● Aim of the exercise: Extract the lines from the first one in the records below through the line containing "scn.view_settings.exposure = 0.0", keeping both ends and leaving out any pictures.

┌──

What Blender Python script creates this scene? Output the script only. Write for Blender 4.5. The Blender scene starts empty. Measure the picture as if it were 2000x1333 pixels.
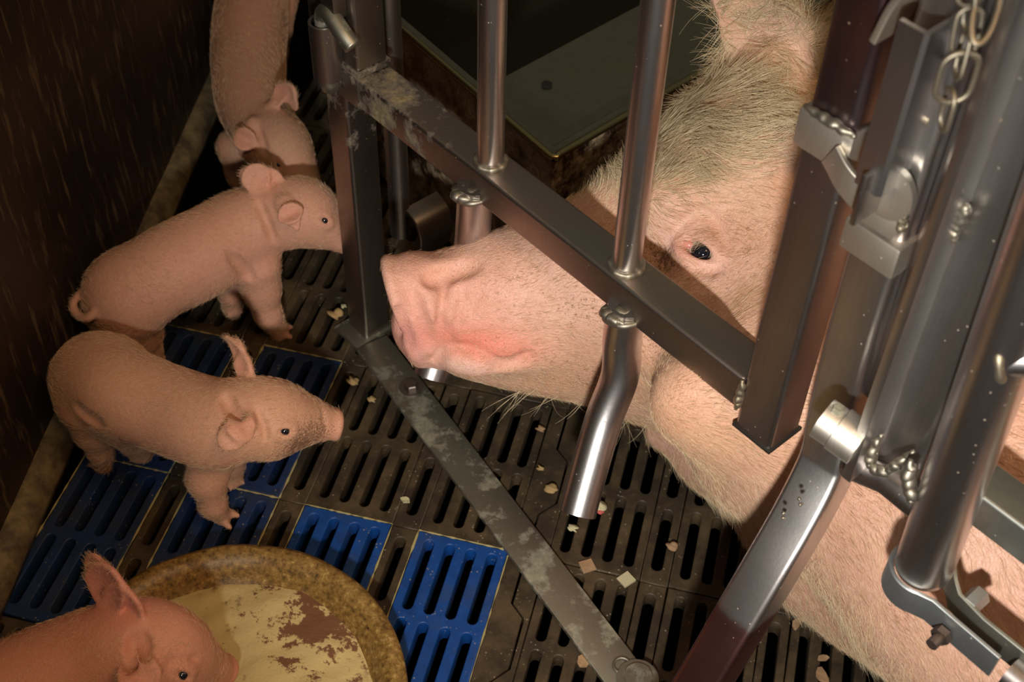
import bpy, bmesh, math, random
import numpy as np
from mathutils import Vector, Matrix, Quaternion

# ------------------------------------------------------------------ camera, world, lights, exposure
scn = bpy.context.scene
COL = scn.collection
H = 1.2
RC = np.array([[0.96877005, 0.24697047, 0.02214011], [0.19617419, -0.70876988, -0.67761415],
               [-0.15165844, 0.66079562, -0.73508426]])
FPX = 2559.18
cam_d = bpy.data.cameras.new('camera')
cam = bpy.data.objects.new('camera', cam_d)
COL.objects.link(cam)
cam_d.sensor_width = 36.0
cam_d.lens = FPX / 2000 * 36.0
cam_d.clip_start = 0.02
M = Matrix.Identity(4)
for r_ in range(3):
    M[r_][0] = RC[0][r_]
    M[r_][1] = -RC[1][r_]
    M[r_][2] = -RC[2][r_]
M[2][3] = H
cam.matrix_world = M
cam_d.dof.use_dof = True
cam_d.dof.focus_distance = 1.20
cam_d.dof.aperture_fstop = 9.0
scn.camera = cam

scn.view_settings.view_transform = 'Standard'
scn.view_settings.look = 'None'
scn.view_settings.gamma = 1.0
scn.view_settings.use_curve_mapping = False
scn.view_settings.exposure = 0.0

world = bpy.data.worlds.new('barn_air')
scn.world = world
world.use_nodes = True
wn = world.node_tree
wn.nodes.clear()
wo = wn.nodes.new('ShaderNodeOutputWorld')
wb = wn.nodes.new('ShaderNodeBackground')
tc = wn.nodes.new('ShaderNodeTexCoord')
sx = wn.nodes.new('ShaderNodeSeparateXYZ')
cr = wn.nodes.new('ShaderNodeValToRGB')
mr = wn.nodes.new('ShaderNodeMapRange')
mr.inputs['From Min'].default_value = -1
mr.inputs['From Max'].default_value = 1
wn.links.new(tc.outputs['Generated'], sx.inputs[0])
wn.links.new(sx.outputs['Z'], mr.inputs['Value'])
wn.links.new(mr.outputs[0], cr.inputs[0])
els = cr.color_ramp.elements
els[0].position = 0.0
els[0].color = (0.004, 0.003, 0.002, 1)
els[1].position = 1.0
els[1].color = (0.20, 0.19, 0.14, 1)
for p_, c_ in ((0.42, (0.03, 0.018, 0.013, 1)), (0.52, (0.10, 0.068, 0.055, 1)), (0.72, (0.13, 0.105, 0.085, 1)),
               (0.9, (0.17, 0.16, 0.12, 1))):
    e_ = els.new(p_)
    e_.color = c_
wn.links.new(cr.outputs[0], wb.inputs['Color'])
wb.inputs['Strength'].default_value = 0.72
wn.links.new(wb.outputs[0], wo.inputs[0])


def look_at(o, target):
    d = Vector(target) - o.location
    o.rotation_euler = d.to_track_quat('-Z', 'Y').to_euler()


# the photographer's flash, held under and a little left of the lens
fl_d = bpy.data.lights.new('flash_light', 'SPOT')
fl = bpy.data.objects.new('flash_light', fl_d)
COL.objects.link(fl)
fl.location = (0.02, -0.235, 0.98)
look_at(fl, (0.00, 0.86, 0.33))
fl_d.energy = 70.0
fl_d.color = (1.0, 0.96, 0.90)
fl_d.shadow_soft_size = 0.03
fl_d.spot_size = math.radians(60)
fl_d.spot_blend = 1.0
# warm barn lamp high over the pen
lp_d = bpy.data.lights.new('ceiling_lamp_light', 'AREA')
lp = bpy.data.objects.new('ceiling_lamp_light', lp_d)
COL.objects.link(lp)
lp.location = (0.75, 0.1, 2.3)
look_at(lp, (-0.2, 0.9, 0.1))
lp_d.shape = 'RECTANGLE'
lp_d.size = 1.2
lp_d.size_y = 0.3
lp_d.energy = 18.0
lp_d.color = (1.0, 0.60, 0.30)

rng = np.random.default_rng(7)
random.seed(7)

# ------------------------------------------------------------------ geometry helpers
CP = np.array([0, 0, H], float)
A0 = np.array([-.406, 1.018, 0.0])     # origin of the crate's side
U = np.array([.8218, -.5697, 0.0])     # along the crate
N = np.array([.5697, .8218, 0.0])      # into the crate
Z = np.array([0, 0, 1.0])


def ray(px, py):
    return RC.T @ np.array([px - 1000, py - 666.5, FPX]) / FPX


def P(px, py, z):
    d = ray(px, py)
    return CP + d * ((z - H) / d[2])


def PV(px, py, t):
    d = ray(px, py)
    return CP + d * (((A0 + N * t - CP) @ N) / (d @ N))


def W(s, t, z):
    return A0 + U * s + N * t + Z * z


def tag(o, label=None, cat=None, group=None, kind=None):
    if label: o['label'] = label
    if cat: o['category'] = cat
    if group: o['group'] = group
    if kind: o['kind'] = kind
    return o


def empty(name, loc, label=None, cat=None, group=None):
    o = bpy.data.objects.new(name, None)
    COL.objects.link(o)
    o.location = Vector(loc)
    o.empty_display_size = 0.02
    return tag(o, label, cat, group)


def link(name, me, mat=None, parent=None, smooth=True, origin=None):
    """world-space mesh -> object; child keeps its world position"""
    o = bpy.data.objects.new(name, me)
    COL.objects.link(o)
    if mat is not None and len(me.materials) == 0:
        me.materials.append(mat)
    if smooth:
        me.polygons.foreach_set('use_smooth', [True] * len(me.polygons))
    if parent is not None:
        o.parent = parent
        off = parent_world(parent)
        me.transform(Matrix.Translation(-off))
    elif origin is not None:
        me.transform(Matrix.Translation(-Vector(origin)))
        o.location = Vector(origin)
    return o


def parent_world(o):
    v = Vector((0, 0, 0))
    while o is not None:
        v += o.location
        o = o.parent
    return v


def bm_mesh(bm, name='m'):
    me = bpy.data.meshes.new(name)
    bm.normal_update()
    bm.to_mesh(me)
    bm.free()
    return me


def obj_bm(name, bm, mat, parent=None, smooth=False, origin=None, auto=None):
    me = bm_mesh(bm, name)
    o = link(name, me, mat, parent, smooth, origin)
    if auto:
        me.polygons.foreach_set('use_smooth', [True] * len(me.polygons))
        ed = np.zeros(len(me.edges), bool)
        b2 = bmesh.new()
        b2.from_mesh(me)
        for e in b2.edges:
            if len(e.link_faces) == 2 and e.calc_face_angle(0) > math.radians(auto):
                e.smooth = False
        b2.to_mesh(me)
        b2.free()
    return o


def box(bm, c, ax, ay, az, hx, hy, hz, bevel=0.0, seg=2):
    """oriented box, centre c, unit axes, half sizes"""
    c = np.array(c, float)
    vs = []
    for i in (-1, 1):
        for j in (-1, 1):
            for k in (-1, 1):
                vs.append(bm.verts.new(c + np.array(ax) * i * hx + np.array(ay) * j * hy + np.array(az) * k * hz))
    f = [(0, 1, 3, 2), (4, 6, 7, 5), (0, 4, 5, 1), (2, 3, 7, 6), (0, 2, 6, 4), (1, 5, 7, 3)]
    fs = [bm.faces.new([vs[i] for i in q]) for q in f]
    bmesh.ops.recalc_face_normals(bm, faces=fs)
    if bevel > 0:
        es = list({e for fc in fs for e in fc.edges})
        bmesh.ops.bevel(bm, geom=es, offset=bevel, segments=seg, affect='EDGES', profile=0.6)
    return bm


def frames(pts):
    pts = [np.array(p, float) for p in pts]
    n = len(pts)
    T = []
    for i in range(n):
        a = pts[max(0, i - 1)]
        b = pts[min(n - 1, i + 1)]
        t = b - a
        T.append(t / (np.linalg.norm(t) + 1e-12))
    ref = np.array([0, 0, 1.0]) if abs(T[0][2]) < 0.9 else np.array([1.0, 0, 0])
    x = np.cross(ref, T[0])
    x /= np.linalg.norm(x)
    out = []
    for i in range(n):
        x = x - T[i] * (x @ T[i])
        x /= np.linalg.norm(x)
        y = np.cross(T[i], x)
        out.append((pts[i], x.copy(), y, T[i]))
    return out


def sweep(bm, pts, prof, caps=True, closed=False, x0=None):
    """sweep profile [(a,b)] along pts. prof may be a function i -> list"""
    fr = frames(pts)
    if x0 is not None:
        fr2 = []
        for p, x, y, t in fr:
            xx = np.array(x0, float) - t * (np.array(x0) @ t)
            xx /= np.linalg.norm(xx)
            fr2.append((p, xx, np.cross(t, xx), t))
        fr = fr2
    rings = []
    for i, (p, x, y, t) in enumerate(fr):
        pr = prof(i) if callable(prof) else prof
        rings.append([bm.verts.new(p + x * a + y * b) for a, b in pr])
    m = len(rings[0])
    rng_ = range(len(rings) if closed else len(rings) - 1)
    for i in rng_:
        r0, r1 = rings[i], rings[(i + 1) % len(rings)]
        for j in range(m):
            bm.faces.new((r0[j], r0[(j + 1) % m], r1[(j + 1) % m], r1[j]))
    if caps and not closed:
        bm.faces.new(rings[0][::-1])
        bm.faces.new(rings[-1])
    return bm


def circ(r, n=24):
    return [(r * math.cos(2 * math.pi * i / n), r * math.sin(2 * math.pi * i / n)) for i in range(n)]


def rrect(w, h, r, n=4):
    out = []
    for cx, cy, a0 in ((w / 2 - r, h / 2 - r, 0), (-w / 2 + r, h / 2 - r, 90), (-w / 2 + r, -h / 2 + r, 180), (w / 2 - r, -h / 2 + r, 270)):
        for i in range(n + 1):
            a = math.radians(a0 + 90 * i / n)
            out.append((cx + r * math.cos(a), cy + r * math.sin(a)))
    return out


def tube_open(bm, pts, r, wall=0.002, n=28):
    """hollow round tube with open ends"""
    fr = frames(pts)
    ro, ri = [], []
    for p, x, y, t in fr:
        ro.append([bm.verts.new(p + x * a + y * b) for a, b in circ(r, n)])
        ri.append([bm.verts.new(p + x * a + y * b) for a, b in circ(r - wall, n)])
    for i in range(len(ro) - 1):
        for j in range(n):
            k = (j + 1) % n
            bm.faces.new((ro[i][j], ro[i][k], ro[i + 1][k], ro[i + 1][j]))
            bm.faces.new((ri[i][j], ri[i + 1][j], ri[i + 1][k], ri[i][k]))
    for e, flip in ((0, 1), (-1, 0)):
        for j in range(n):
            k = (j + 1) % n
            q = (ro[e][j], ri[e][j], ri[e][k], ro[e][k])
            bm.faces.new(q if flip else q[::-1])
    return bm


def bez(pts, n=10):
    """Catmull-Rom through pts"""
    pts = [np.array(p, float) for p in pts]
    q = [2 * pts[0] - pts[1]] + pts + [2 * pts[-1] - pts[-2]]
    out = []
    for i in range(1, len(q) - 2):
        for k in range(n):
            t = k / n
            a, b, c, d = q[i - 1], q[i], q[i + 1], q[i + 2]
            out.append(0.5 * ((2 * b) + (-a + c) * t + (2 * a - 5 * b + 4 * c - d) * t * t + (-a + 3 * b - 3 * c + d) * t ** 3))
    out.append(pts[-1])
    return out


def lumpy(bm, c, r, scale=(1, 1, 1), ax=None, seed=0, amp=0.25, sub=3):
    """small irregular blob (weld spatter, crumb)"""
    rg = np.random.default_rng(seed)
    ret = bmesh.ops.create_icosphere(bm, subdivisions=sub, radius=1.0)
    ph = rg.uniform(0, 6.28, (5, 3))
    fr = rg.uniform(1.5, 5, (5, 3))
    ax = np.eye(3) if ax is None else np.array(ax)
    for v in ret['verts']:
        p = np.array(v.co)
        k = 1 + amp * sum(math.sin(fr[i] @ p + ph[i][0]) for i in range(5)) / 3
        q = p * k * r * np.array(scale)
        v.co = Vector(np.array(c) + ax.T @ q)
    return bm


def bolt_head(bm, c, axis, r=0.008, h=0.005, washer=True):
    axis = np.array(axis, float)
    axis /= np.linalg.norm(axis)
    c = np.array(c, float)
    if washer:
        sweep(bm, [c, c + axis * 0.0015], circ(r * 1.7, 24))
    b = c + axis * (0.0015 if washer else 0)
    sweep(bm, [b, b + axis * h * .8, b + axis * h], lambda i: circ(r * (1, 1, .86)[i], 6))
    return bm


def weldline(bm, pts, r, seed=0, n=5):
    """an uneven weld bead along a line"""
    rg = np.random.default_rng(seed)
    q = bez(pts, n * 3)
    ph = rg.uniform(0, 6.28, 4)
    q = [p + np.array([math.sin(i * .7 + ph[0]), math.sin(i * .9 + ph[1]), math.sin(i * .8 + ph[2])]) * r * .12 for i, p in enumerate(q)]
    m_ = len(q) - 1

    def pr(i):
        e = min(1.0, .35 + 3.0 * min(i, m_ - i) / m_)
        k = r * e * (1 + .07 * math.sin(i * 1.1 + ph[3]) + .10 * math.sin(i * .37 + ph[0]))
        return [(k * math.cos(a) * (1 + .15 * math.sin(3 * a + i * .3)), k * math.sin(a)) for a in np.linspace(0, 2 * math.pi, 13)[:-1]]
    sweep(bm, q, pr)
    return bm


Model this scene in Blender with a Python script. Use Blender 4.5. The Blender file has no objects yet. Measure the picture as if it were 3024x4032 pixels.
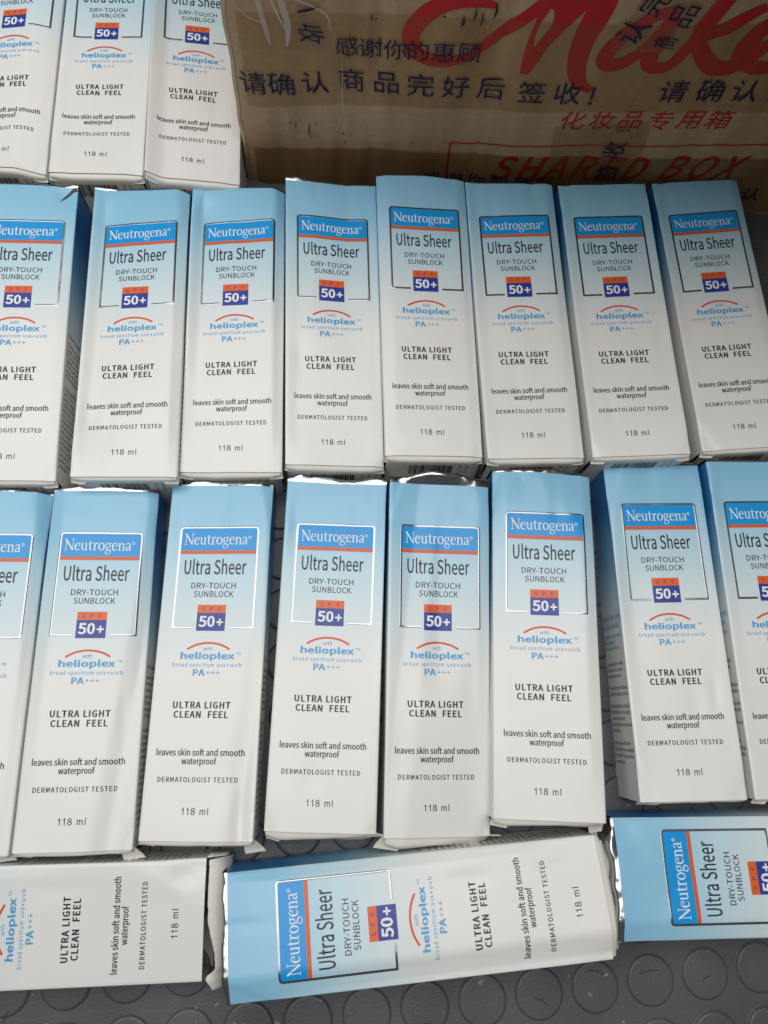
import bpy, math, random
from mathutils import Matrix, Vector, Euler, noise

S = 0.001                      # everything below is written in millimetres
scene = bpy.context.scene
COL = scene.collection

# ------------------------------------------------------------------ camera
cam_data = bpy.data.cameras.new('camera')
cam = bpy.data.objects.new('camera', cam_data)
COL.objects.link(cam)
cam_data.sensor_fit = 'VERTICAL'
cam_data.sensor_height = 34.6
cam_data.sensor_width = 25.95
cam_data.lens = 26.0
cam_data.clip_start = 0.01
cam_data.clip_end = 50.0
rot = Matrix(((0.997837, 0.00638, -0.065423), (-0.023006, 0.966226, -0.256666), (0.061576, 0.257616, 0.964283)))
cam.matrix_world = Matrix.Translation((0, 0, 407.8 * S)) @ rot.to_4x4()
cam_data.dof.use_dof = True
cam_data.dof.focus_distance = 0.385
cam_data.dof.aperture_fstop = 15.0
scene.camera = cam
scene.render.resolution_x, scene.render.resolution_y = 768, 1024

# ------------------------------------------------------------------ world, lamps, exposure
world = bpy.data.worlds.new('World')
scene.world = world
world.use_nodes = True
bg = world.node_tree.nodes['Background']
bg.inputs['Color'].default_value = (0.95, 0.98, 1.0, 1)
bg.inputs['Strength'].default_value = 0.125


def area_lamp(name, loc, target, sx, sy, power, color, spread=180):
    d = bpy.data.lights.new(name, 'AREA')
    d.shape = 'RECTANGLE'
    d.size, d.size_y = sx * S, sy * S
    d.energy = power
    d.color = color
    d.spread = math.radians(spread)
    o = bpy.data.objects.new(name, d)
    COL.objects.link(o)
    o.location = Vector(loc) * S
    o.rotation_euler = (Vector(target) * S - o.location).to_track_quat('-Z', 'Y').to_euler()
    return o


area_lamp('ceiling_lamp', (-270, 330, 1250), (-270, 330, 0), 1500, 1000, 16.6, (1.0, 0.987, 0.962), 180)
scene.view_settings.view_transform = 'Standard'
scene.view_settings.look = 'None'
scene.view_settings.gamma = 1.0
scene.view_settings.exposure = 0.0
scene.view_settings.use_curve_mapping = False


# ------------------------------------------------------------------ materials
def srgb(r, g, b):
    f = lambda c: (c / 255 / 12.92) if c / 255 <= 0.04045 else ((c / 255 + 0.055) / 1.055) ** 2.4
    return (f(r), f(g), f(b), 1.0)


def new_mat(name):
    m = bpy.data.materials.new(name)
    m.use_nodes = True
    return m, m.node_tree, m.node_tree.nodes['Principled BSDF']


def add_bump(nt, bsdf, scale, strength, dist, detail=3.0, stretch=None):
    tc = nt.nodes.new('ShaderNodeTexCoord')
    nz = nt.nodes.new('ShaderNodeTexNoise')
    nz.inputs['Scale'].default_value = scale
    nz.inputs['Detail'].default_value = detail
    if stretch:
        mp = nt.nodes.new('ShaderNodeMapping')
        mp.inputs['Scale'].default_value = stretch
        nt.links.new(tc.outputs['Object'], mp.inputs['Vector'])
        nt.links.new(mp.outputs['Vector'], nz.inputs['Vector'])
    else:
        nt.links.new(tc.outputs['Object'], nz.inputs['Vector'])
    bp = nt.nodes.new('ShaderNodeBump')
    bp.inputs['Strength'].default_value = strength
    bp.inputs['Distance'].default_value = dist
    nt.links.new(nz.outputs['Fac'], bp.inputs['Height'])
    nt.links.new(bp.outputs['Normal'], bsdf.inputs['Normal'])
    return nz


def print_mat(name, stops, rough):
    """Printed carton board: the ink runs from blue at the top to white along the box."""
    m, nt, b = new_mat(name)
    uv = nt.nodes.new('ShaderNodeUVMap')
    uv.uv_map = 'print'
    sep = nt.nodes.new('ShaderNodeSeparateXYZ')
    ramp = nt.nodes.new('ShaderNodeValToRGB')
    nt.links.new(uv.outputs['UV'], sep.inputs[0])
    nt.links.new(sep.outputs['Y'], ramp.inputs['Fac'])
    el = ramp.color_ramp.elements
    while len(el) < len(stops):
        el.new(0.5)
    for e, (p, c) in zip(el, stops):
        e.position = p
        e.color = c
    # faint handling marks
    tc = nt.nodes.new('ShaderNodeTexCoord')
    nz = nt.nodes.new('ShaderNodeTexNoise')
    nz.inputs['Scale'].default_value = 28
    nz.inputs['Detail'].default_value = 5
    nt.links.new(tc.outputs['Object'], nz.inputs['Vector'])
    mr = nt.nodes.new('ShaderNodeMapRange')
    mr.inputs['To Min'].default_value = 0.955
    mr.inputs['To Max'].default_value = 1.02
    nt.links.new(nz.outputs['Fac'], mr.inputs['Value'])
    mx = nt.nodes.new('ShaderNodeMix')
    mx.data_type = 'RGBA'
    mx.blend_type = 'MULTIPLY'
    mx.inputs['Factor'].default_value = 1.0
    nt.links.new(ramp.outputs['Color'], mx.inputs['A'])
    nt.links.new(mr.outputs['Result'], mx.inputs['B'])
    # rubbed paper along the folds
    ed = nt.nodes.new('ShaderNodeMath')
    ed.operation = 'SUBTRACT'
    ed.inputs[1].default_value = 0.5
    nt.links.new(sep.outputs['X'], ed.inputs[0])
    ab = nt.nodes.new('ShaderNodeMath')
    ab.operation = 'ABSOLUTE'
    nt.links.new(ed.outputs[0], ab.inputs[0])
    er = nt.nodes.new('ShaderNodeMapRange')
    er.inputs['From Min'].default_value = 0.486
    er.inputs['From Max'].default_value = 0.497
    nt.links.new(ab.outputs[0], er.inputs['Value'])
    n2 = nt.nodes.new('ShaderNodeTexNoise')
    n2.inputs['Scale'].default_value = 75
    n2.inputs['Detail'].default_value = 5
    nt.links.new(tc.outputs['Object'], n2.inputs['Vector'])
    r2 = nt.nodes.new('ShaderNodeMapRange')
    r2.inputs['From Min'].default_value = 0.46
    r2.inputs['From Max'].default_value = 0.62
    r2.inputs['To Max'].default_value = 0.75
    nt.links.new(n2.outputs['Fac'], r2.inputs['Value'])
    mu = nt.nodes.new('ShaderNodeMath')
    mu.operation = 'MULTIPLY'
    nt.links.new(er.outputs['Result'], mu.inputs[0])
    nt.links.new(r2.outputs['Result'], mu.inputs[1])
    wm = nt.nodes.new('ShaderNodeMix')
    wm.data_type = 'RGBA'
    wm.inputs['B'].default_value = srgb(226, 228, 226)
    nt.links.new(mu.outputs[0], wm.inputs['Factor'])
    nt.links.new(mx.outputs['Result'], wm.inputs['A'])
    nt.links.new(wm.outputs['Result'], b.inputs['Base Color'])
    b.inputs['Roughness'].default_value = rough
    b.inputs['Specular IOR Level'].default_value = 0.45
    add_bump(nt, b, 34, 0.16, 0.0012, 4.0)
    return m


WHITE = srgb(231, 230, 227)
M = {}
M['front'] = print_mat('printed_front', [(0.0, srgb(136, 192, 224)), (0.13, srgb(150, 202, 229)), (0.27, srgb(188, 217, 229)),
                                         (0.42, srgb(214, 226, 229)), (0.56, WHITE)], 0.30)
M['side'] = print_mat('printed_side', [(0.0, srgb(28, 112, 172)), (0.14, srgb(34, 118, 176)), (0.30, srgb(126, 178, 208)),
                                       (0.44, srgb(205, 220, 226)), (0.55, WHITE)], 0.34)


def plain(name, col, rough=0.4, metal=0.0, spec=0.4):
    m, nt, b = new_mat(name)
    b.inputs['Base Color'].default_value = col
    b.inputs['Roughness'].default_value = rough
    b.inputs['Metallic'].default_value = metal
    b.inputs['Specular IOR Level'].default_value = spec
    return m, nt, b


M['board'], nt, b = plain('white_board', srgb(228, 225, 216), 0.5)
add_bump(nt, b, 160, 0.15, 0.0004)
M['raw'], nt, b = plain('raw_board_edge', srgb(214, 207, 184), 0.7)
M['inside'], nt, b = plain('grey_board_inside', srgb(168, 166, 156), 0.7)
M['banner'] = plain('banner_blue', srgb(24, 152, 222), 0.3)[0]
M['orange'] = plain('stripe_orange', srgb(214, 98, 50), 0.33)[0]
M['spf_orange'] = plain('badge_orange', srgb(226, 100, 34), 0.33)[0]
M['navy'] = plain('badge_navy', srgb(44, 64, 150), 0.33)[0]
M['white_ink'] = plain('white_ink', srgb(236, 238, 240), 0.4)[0]
M['black_ink'] = plain('black_ink', srgb(44, 42, 48), 0.4)[0]
M['grey_ink'] = plain('grey_ink', srgb(84, 82, 84), 0.45)[0]
M['blue_ink'] = plain('blue_ink', srgb(84, 164, 216), 0.4)[0]
M['arc'] = plain('arc_orange', srgb(216, 86, 48), 0.35)[0]
M['foil'], nt, b = plain('silver_foil', (0.40, 0.40, 0.415, 1), 0.20, 1.0)
add_bump(nt, b, 120, 0.08, 0.0008, 1.0)
M['frame'], nt, b = plain('silver_line', (0.33, 0.33, 0.345, 1), 0.26, 1.0)
add_bump(nt, b, 60, 0.30, 0.0014, 1.0)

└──

● Task result:
What Blender Python script creates this scene? Output the script only. Write for Blender 4.5. The Blender scene starts empty. Measure the picture as if it were 2000x1333 pixels.
import bpy, bmesh, math, random
import numpy as np
from mathutils import Vector, Matrix, Quaternion

# ------------------------------------------------------------------ camera, world, lights, exposure
scn = bpy.context.scene
COL = scn.collection
H = 1.2
RC = np.array([[0.96877005, 0.24697047, 0.02214011], [0.19617419, -0.70876988, -0.67761415],
               [-0.15165844, 0.66079562, -0.73508426]])
FPX = 2559.18
cam_d = bpy.data.cameras.new('camera')
cam = bpy.data.objects.new('camera', cam_d)
COL.objects.link(cam)
cam_d.sensor_width = 36.0
cam_d.lens = FPX / 2000 * 36.0
cam_d.clip_start = 0.02
M = Matrix.Identity(4)
for r_ in range(3):
    M[r_][0] = RC[0][r_]
    M[r_][1] = -RC[1][r_]
    M[r_][2] = -RC[2][r_]
M[2][3] = H
cam.matrix_world = M
cam_d.dof.use_dof = True
cam_d.dof.focus_distance = 1.20
cam_d.dof.aperture_fstop = 9.0
scn.camera = cam

scn.view_settings.view_transform = 'Standard'
scn.view_settings.look = 'None'
scn.view_settings.gamma = 1.0
scn.view_settings.use_curve_mapping = False
scn.view_settings.exposure = 0.0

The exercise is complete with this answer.